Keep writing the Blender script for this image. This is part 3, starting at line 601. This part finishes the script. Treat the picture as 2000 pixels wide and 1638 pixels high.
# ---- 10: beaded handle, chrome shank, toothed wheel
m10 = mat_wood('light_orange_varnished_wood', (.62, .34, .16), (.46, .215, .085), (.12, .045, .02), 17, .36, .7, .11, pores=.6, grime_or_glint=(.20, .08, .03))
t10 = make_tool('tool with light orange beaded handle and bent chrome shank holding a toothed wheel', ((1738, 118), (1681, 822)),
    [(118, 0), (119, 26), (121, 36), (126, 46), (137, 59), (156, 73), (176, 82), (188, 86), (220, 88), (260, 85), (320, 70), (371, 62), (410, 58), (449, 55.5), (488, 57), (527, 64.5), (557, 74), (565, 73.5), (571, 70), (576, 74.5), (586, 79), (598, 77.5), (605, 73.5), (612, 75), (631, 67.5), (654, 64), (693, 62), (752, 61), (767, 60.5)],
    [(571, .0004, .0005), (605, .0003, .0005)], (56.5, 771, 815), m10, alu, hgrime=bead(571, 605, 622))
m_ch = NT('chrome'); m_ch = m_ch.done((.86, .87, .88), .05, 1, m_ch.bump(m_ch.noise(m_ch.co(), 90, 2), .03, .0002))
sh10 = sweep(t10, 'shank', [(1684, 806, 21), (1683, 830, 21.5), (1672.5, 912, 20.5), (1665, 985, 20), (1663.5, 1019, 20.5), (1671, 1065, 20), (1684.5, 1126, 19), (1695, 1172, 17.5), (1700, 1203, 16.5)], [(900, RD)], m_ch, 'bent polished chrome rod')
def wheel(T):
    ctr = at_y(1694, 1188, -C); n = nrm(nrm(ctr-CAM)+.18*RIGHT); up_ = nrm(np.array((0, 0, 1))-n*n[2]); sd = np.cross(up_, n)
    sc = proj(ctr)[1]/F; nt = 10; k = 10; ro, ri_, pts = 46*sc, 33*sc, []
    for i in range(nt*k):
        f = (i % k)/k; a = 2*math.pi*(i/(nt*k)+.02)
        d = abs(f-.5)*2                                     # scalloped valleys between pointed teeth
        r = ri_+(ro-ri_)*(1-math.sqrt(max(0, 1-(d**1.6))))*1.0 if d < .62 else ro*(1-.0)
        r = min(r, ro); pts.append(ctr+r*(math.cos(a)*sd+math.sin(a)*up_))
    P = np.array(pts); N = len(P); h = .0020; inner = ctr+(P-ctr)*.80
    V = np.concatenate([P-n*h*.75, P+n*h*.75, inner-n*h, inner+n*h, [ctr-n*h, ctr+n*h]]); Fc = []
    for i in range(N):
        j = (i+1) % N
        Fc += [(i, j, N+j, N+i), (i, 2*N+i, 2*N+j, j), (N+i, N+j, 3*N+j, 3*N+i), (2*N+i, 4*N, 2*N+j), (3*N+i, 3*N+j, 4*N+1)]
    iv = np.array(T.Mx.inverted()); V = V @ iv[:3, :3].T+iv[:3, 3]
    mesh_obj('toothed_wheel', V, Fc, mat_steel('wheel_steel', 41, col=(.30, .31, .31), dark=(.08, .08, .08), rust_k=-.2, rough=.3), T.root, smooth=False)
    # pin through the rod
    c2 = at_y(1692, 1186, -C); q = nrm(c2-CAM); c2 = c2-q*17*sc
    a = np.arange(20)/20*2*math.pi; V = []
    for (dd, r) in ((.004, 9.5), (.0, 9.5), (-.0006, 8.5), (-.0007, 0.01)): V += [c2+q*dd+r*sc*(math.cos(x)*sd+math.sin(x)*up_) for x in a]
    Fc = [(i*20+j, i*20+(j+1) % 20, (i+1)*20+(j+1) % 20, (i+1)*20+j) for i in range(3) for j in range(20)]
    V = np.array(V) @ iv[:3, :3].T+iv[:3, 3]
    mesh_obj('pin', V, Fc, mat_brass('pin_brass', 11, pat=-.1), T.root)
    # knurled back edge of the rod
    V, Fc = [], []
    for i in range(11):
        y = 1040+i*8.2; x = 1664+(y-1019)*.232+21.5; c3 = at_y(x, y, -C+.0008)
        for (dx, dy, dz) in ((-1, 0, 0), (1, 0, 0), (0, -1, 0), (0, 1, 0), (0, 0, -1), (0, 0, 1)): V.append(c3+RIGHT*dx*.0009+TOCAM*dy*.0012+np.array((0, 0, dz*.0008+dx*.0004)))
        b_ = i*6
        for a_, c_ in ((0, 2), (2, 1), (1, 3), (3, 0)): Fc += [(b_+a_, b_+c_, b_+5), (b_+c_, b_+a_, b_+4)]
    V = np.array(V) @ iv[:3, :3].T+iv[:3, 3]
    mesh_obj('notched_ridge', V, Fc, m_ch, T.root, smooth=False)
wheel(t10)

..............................

_What needs to be done_
Reproduce the complete set of lines precisely as supplied.

_Result of this task_
Keep writing the Blender script for this image. This is part 3, starting at line 601. This part finishes the script. Treat the picture as 2000 pixels wide and 1638 pixels high.
# ---- 10: beaded handle, chrome shank, toothed wheel
m10 = mat_wood('light_orange_varnished_wood', (.62, .34, .16), (.46, .215, .085), (.12, .045, .02), 17, .36, .7, .11, pores=.6, grime_or_glint=(.20, .08, .03))
t10 = make_tool('tool with light orange beaded handle and bent chrome shank holding a toothed wheel', ((1738, 118), (1681, 822)),
    [(118, 0), (119, 26), (121, 36), (126, 46), (137, 59), (156, 73), (176, 82), (188, 86), (220, 88), (260, 85), (320, 70), (371, 62), (410, 58), (449, 55.5), (488, 57), (527, 64.5), (557, 74), (565, 73.5), (571, 70), (576, 74.5), (586, 79), (598, 77.5), (605, 73.5), (612, 75), (631, 67.5), (654, 64), (693, 62), (752, 61), (767, 60.5)],
    [(571, .0004, .0005), (605, .0003, .0005)], (56.5, 771, 815), m10, alu, hgrime=bead(571, 605, 622))
m_ch = NT('chrome'); m_ch = m_ch.done((.86, .87, .88), .05, 1, m_ch.bump(m_ch.noise(m_ch.co(), 90, 2), .03, .0002))
sh10 = sweep(t10, 'shank', [(1684, 806, 21), (1683, 830, 21.5), (1672.5, 912, 20.5), (1665, 985, 20), (1663.5, 1019, 20.5), (1671, 1065, 20), (1684.5, 1126, 19), (1695, 1172, 17.5), (1700, 1203, 16.5)], [(900, RD)], m_ch, 'bent polished chrome rod')
def wheel(T):
    ctr = at_y(1694, 1188, -C); n = nrm(nrm(ctr-CAM)+.18*RIGHT); up_ = nrm(np.array((0, 0, 1))-n*n[2]); sd = np.cross(up_, n)
    sc = proj(ctr)[1]/F; nt = 10; k = 10; ro, ri_, pts = 46*sc, 33*sc, []
    for i in range(nt*k):
        f = (i % k)/k; a = 2*math.pi*(i/(nt*k)+.02)
        d = abs(f-.5)*2                                     # scalloped valleys between pointed teeth
        r = ri_+(ro-ri_)*(1-math.sqrt(max(0, 1-(d**1.6))))*1.0 if d < .62 else ro*(1-.0)
        r = min(r, ro); pts.append(ctr+r*(math.cos(a)*sd+math.sin(a)*up_))
    P = np.array(pts); N = len(P); h = .0020; inner = ctr+(P-ctr)*.80
    V = np.concatenate([P-n*h*.75, P+n*h*.75, inner-n*h, inner+n*h, [ctr-n*h, ctr+n*h]]); Fc = []
    for i in range(N):
        j = (i+1) % N
        Fc += [(i, j, N+j, N+i), (i, 2*N+i, 2*N+j, j), (N+i, N+j, 3*N+j, 3*N+i), (2*N+i, 4*N, 2*N+j), (3*N+i, 3*N+j, 4*N+1)]
    iv = np.array(T.Mx.inverted()); V = V @ iv[:3, :3].T+iv[:3, 3]
    mesh_obj('toothed_wheel', V, Fc, mat_steel('wheel_steel', 41, col=(.30, .31, .31), dark=(.08, .08, .08), rust_k=-.2, rough=.3), T.root, smooth=False)
    # pin through the rod
    c2 = at_y(1692, 1186, -C); q = nrm(c2-CAM); c2 = c2-q*17*sc
    a = np.arange(20)/20*2*math.pi; V = []
    for (dd, r) in ((.004, 9.5), (.0, 9.5), (-.0006, 8.5), (-.0007, 0.01)): V += [c2+q*dd+r*sc*(math.cos(x)*sd+math.sin(x)*up_) for x in a]
    Fc = [(i*20+j, i*20+(j+1) % 20, (i+1)*20+(j+1) % 20, (i+1)*20+j) for i in range(3) for j in range(20)]
    V = np.array(V) @ iv[:3, :3].T+iv[:3, 3]
    mesh_obj('pin', V, Fc, mat_brass('pin_brass', 11, pat=-.1), T.root)
    # knurled back edge of the rod
    V, Fc = [], []
    for i in range(11):
        y = 1040+i*8.2; x = 1664+(y-1019)*.232+21.5; c3 = at_y(x, y, -C+.0008)
        for (dx, dy, dz) in ((-1, 0, 0), (1, 0, 0), (0, -1, 0), (0, 1, 0), (0, 0, -1), (0, 0, 1)): V.append(c3+RIGHT*dx*.0009+TOCAM*dy*.0012+np.array((0, 0, dz*.0008+dx*.0004)))
        b_ = i*6
        for a_, c_ in ((0, 2), (2, 1), (1, 3), (3, 0)): Fc += [(b_+a_, b_+c_, b_+5), (b_+c_, b_+a_, b_+4)]
    V = np.array(V) @ iv[:3, :3].T+iv[:3, 3]
    mesh_obj('notched_ridge', V, Fc, m_ch, T.root, smooth=False)
wheel(t10)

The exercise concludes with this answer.